>> Begin Exercise input
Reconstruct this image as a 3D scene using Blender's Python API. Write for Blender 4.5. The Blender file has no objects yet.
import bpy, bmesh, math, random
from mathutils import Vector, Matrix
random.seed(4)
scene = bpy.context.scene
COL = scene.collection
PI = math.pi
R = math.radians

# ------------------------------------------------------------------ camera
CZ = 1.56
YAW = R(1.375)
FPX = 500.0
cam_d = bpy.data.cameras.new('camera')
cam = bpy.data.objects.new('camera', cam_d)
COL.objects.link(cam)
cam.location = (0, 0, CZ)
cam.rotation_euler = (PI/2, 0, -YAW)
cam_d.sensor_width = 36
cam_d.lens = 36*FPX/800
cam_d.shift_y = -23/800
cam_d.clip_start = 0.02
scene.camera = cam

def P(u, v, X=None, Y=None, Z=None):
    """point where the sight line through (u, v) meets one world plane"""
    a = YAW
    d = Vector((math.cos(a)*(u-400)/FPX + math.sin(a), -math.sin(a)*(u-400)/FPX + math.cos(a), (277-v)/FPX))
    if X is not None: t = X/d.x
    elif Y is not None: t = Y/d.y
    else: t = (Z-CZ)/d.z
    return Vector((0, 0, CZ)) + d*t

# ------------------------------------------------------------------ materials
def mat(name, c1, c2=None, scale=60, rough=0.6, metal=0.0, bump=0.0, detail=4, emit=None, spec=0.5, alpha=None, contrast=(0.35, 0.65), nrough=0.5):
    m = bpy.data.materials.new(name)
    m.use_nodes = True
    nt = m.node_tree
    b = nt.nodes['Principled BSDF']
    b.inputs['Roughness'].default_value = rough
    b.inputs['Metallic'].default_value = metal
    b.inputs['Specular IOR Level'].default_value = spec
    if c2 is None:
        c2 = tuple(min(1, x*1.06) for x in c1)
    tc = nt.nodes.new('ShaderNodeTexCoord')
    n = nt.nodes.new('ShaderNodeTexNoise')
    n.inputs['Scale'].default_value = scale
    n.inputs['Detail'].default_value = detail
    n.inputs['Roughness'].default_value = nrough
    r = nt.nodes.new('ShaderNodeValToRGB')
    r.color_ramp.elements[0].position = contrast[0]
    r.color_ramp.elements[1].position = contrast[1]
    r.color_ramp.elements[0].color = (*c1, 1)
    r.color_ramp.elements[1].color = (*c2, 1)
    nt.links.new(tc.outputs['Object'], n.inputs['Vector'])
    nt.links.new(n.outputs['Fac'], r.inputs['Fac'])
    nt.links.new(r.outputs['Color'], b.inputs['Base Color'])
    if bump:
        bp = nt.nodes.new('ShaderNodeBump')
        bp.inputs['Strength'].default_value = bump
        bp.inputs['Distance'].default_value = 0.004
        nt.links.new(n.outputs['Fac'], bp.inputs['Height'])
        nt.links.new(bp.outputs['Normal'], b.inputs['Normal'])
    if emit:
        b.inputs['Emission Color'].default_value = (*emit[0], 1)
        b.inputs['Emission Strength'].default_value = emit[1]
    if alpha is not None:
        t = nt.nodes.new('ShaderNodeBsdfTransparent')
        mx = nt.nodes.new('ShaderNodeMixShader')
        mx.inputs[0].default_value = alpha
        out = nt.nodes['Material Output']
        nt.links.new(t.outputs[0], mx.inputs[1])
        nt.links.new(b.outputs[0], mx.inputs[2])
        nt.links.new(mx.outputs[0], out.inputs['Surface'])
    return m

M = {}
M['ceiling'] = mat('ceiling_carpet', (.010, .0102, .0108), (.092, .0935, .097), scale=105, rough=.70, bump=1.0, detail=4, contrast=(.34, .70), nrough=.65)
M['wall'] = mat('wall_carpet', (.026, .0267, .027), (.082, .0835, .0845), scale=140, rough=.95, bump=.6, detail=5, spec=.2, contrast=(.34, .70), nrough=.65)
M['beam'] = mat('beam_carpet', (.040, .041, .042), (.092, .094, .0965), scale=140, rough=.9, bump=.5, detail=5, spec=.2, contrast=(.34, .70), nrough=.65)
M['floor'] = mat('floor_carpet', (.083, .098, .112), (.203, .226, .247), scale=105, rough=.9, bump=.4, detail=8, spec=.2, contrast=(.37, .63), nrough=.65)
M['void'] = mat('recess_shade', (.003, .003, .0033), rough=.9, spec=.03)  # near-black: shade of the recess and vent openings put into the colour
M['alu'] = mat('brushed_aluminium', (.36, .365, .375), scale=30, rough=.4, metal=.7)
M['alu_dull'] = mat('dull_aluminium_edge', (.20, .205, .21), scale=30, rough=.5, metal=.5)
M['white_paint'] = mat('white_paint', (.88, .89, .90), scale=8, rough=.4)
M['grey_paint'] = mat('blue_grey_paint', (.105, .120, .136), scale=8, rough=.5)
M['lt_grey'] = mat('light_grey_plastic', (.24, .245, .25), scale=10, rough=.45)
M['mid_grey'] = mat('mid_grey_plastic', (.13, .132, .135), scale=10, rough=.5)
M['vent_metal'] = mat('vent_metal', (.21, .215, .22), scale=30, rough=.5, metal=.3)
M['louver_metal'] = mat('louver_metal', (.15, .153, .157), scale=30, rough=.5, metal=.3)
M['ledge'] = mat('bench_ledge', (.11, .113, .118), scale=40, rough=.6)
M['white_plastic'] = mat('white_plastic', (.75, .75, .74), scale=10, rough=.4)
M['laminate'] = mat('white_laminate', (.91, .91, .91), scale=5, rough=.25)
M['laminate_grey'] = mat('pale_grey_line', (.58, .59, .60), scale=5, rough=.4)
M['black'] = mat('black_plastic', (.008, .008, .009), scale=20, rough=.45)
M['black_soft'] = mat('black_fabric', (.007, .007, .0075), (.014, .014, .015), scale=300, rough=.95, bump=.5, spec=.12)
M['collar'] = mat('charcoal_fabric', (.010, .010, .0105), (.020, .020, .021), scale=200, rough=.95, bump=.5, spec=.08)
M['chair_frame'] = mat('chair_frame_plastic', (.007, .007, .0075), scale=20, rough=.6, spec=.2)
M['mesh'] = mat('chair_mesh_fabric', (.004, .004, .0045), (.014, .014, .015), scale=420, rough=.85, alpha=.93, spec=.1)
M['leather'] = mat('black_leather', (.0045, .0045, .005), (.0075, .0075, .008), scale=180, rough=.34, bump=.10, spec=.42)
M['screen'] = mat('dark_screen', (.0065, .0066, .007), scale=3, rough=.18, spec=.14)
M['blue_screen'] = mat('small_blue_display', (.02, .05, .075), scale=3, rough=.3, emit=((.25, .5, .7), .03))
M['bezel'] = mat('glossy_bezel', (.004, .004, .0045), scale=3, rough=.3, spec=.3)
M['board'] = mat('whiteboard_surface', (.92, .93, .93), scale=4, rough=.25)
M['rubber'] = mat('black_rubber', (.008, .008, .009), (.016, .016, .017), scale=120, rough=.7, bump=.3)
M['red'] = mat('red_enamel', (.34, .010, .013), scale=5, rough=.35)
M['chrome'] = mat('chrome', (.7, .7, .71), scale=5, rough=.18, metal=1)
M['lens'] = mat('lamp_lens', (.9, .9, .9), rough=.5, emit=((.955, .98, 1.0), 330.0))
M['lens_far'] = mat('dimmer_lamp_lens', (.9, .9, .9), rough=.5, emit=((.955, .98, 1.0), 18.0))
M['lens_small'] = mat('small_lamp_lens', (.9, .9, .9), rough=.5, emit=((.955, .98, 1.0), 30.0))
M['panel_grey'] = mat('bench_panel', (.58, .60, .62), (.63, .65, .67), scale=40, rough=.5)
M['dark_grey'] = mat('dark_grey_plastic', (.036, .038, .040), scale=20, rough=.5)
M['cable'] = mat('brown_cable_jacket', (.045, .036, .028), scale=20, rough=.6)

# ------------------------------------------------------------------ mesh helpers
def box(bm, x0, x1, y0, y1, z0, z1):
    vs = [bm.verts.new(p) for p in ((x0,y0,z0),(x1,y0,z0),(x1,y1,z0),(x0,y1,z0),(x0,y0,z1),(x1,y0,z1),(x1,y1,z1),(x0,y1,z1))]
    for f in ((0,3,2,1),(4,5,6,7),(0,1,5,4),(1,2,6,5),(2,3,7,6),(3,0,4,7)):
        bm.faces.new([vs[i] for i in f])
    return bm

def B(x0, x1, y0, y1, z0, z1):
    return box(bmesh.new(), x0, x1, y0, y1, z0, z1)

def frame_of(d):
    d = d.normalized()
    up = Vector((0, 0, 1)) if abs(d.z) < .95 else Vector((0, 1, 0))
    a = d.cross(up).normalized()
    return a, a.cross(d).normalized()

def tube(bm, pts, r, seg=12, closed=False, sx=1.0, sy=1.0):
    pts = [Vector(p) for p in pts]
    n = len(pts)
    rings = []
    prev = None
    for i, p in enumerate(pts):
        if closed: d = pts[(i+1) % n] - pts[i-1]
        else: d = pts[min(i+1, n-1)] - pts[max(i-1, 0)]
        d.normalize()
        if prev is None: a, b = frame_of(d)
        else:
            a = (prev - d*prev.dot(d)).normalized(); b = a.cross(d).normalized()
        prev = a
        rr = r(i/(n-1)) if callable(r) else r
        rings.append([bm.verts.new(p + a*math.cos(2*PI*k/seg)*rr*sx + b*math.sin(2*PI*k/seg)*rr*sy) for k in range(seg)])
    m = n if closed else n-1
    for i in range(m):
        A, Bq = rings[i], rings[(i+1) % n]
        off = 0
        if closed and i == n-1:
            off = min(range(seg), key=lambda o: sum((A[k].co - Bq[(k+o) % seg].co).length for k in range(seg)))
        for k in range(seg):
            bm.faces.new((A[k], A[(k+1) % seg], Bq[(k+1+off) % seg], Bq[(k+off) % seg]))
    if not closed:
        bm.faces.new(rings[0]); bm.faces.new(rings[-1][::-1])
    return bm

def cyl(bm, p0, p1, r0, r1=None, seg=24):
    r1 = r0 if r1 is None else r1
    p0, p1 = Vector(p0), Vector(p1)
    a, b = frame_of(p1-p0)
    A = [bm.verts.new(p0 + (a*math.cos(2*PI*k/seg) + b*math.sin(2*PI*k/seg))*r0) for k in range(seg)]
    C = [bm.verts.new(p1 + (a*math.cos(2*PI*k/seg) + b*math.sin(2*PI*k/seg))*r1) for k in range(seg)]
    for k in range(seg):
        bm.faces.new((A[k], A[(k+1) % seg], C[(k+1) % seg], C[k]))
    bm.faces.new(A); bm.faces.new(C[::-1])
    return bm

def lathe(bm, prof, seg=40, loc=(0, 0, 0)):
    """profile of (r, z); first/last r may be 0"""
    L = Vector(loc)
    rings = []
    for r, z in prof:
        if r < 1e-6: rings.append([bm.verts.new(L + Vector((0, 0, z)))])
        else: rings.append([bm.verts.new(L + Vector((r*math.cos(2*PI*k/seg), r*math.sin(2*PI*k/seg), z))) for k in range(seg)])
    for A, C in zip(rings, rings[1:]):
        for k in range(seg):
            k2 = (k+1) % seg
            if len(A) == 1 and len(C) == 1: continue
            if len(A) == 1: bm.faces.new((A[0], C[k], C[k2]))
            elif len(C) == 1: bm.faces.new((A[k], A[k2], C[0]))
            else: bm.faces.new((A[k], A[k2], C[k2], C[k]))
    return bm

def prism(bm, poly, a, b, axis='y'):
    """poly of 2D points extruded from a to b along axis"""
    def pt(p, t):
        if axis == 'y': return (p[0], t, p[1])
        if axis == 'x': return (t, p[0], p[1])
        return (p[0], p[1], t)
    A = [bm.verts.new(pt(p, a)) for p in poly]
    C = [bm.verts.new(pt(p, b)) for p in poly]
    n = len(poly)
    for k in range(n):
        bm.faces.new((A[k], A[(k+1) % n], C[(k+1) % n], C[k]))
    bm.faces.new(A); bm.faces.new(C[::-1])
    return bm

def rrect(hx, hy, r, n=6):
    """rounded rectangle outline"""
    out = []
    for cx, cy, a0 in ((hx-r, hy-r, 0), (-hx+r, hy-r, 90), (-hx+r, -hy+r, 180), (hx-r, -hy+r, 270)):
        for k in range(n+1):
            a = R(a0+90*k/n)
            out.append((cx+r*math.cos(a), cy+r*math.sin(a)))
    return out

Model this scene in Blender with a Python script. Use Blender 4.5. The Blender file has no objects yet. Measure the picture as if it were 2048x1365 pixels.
>> End Exercise input
Check each line above for the string "Python", then copy the ones that have it.

### Answer to the problem
Reconstruct this image as a 3D scene using Blender's Python API. Write for Blender 4.5. The Blender file has no objects yet.
Model this scene in Blender with a Python script. Use Blender 4.5. The Blender file has no objects yet. Measure the picture as if it were 2048x1365 pixels.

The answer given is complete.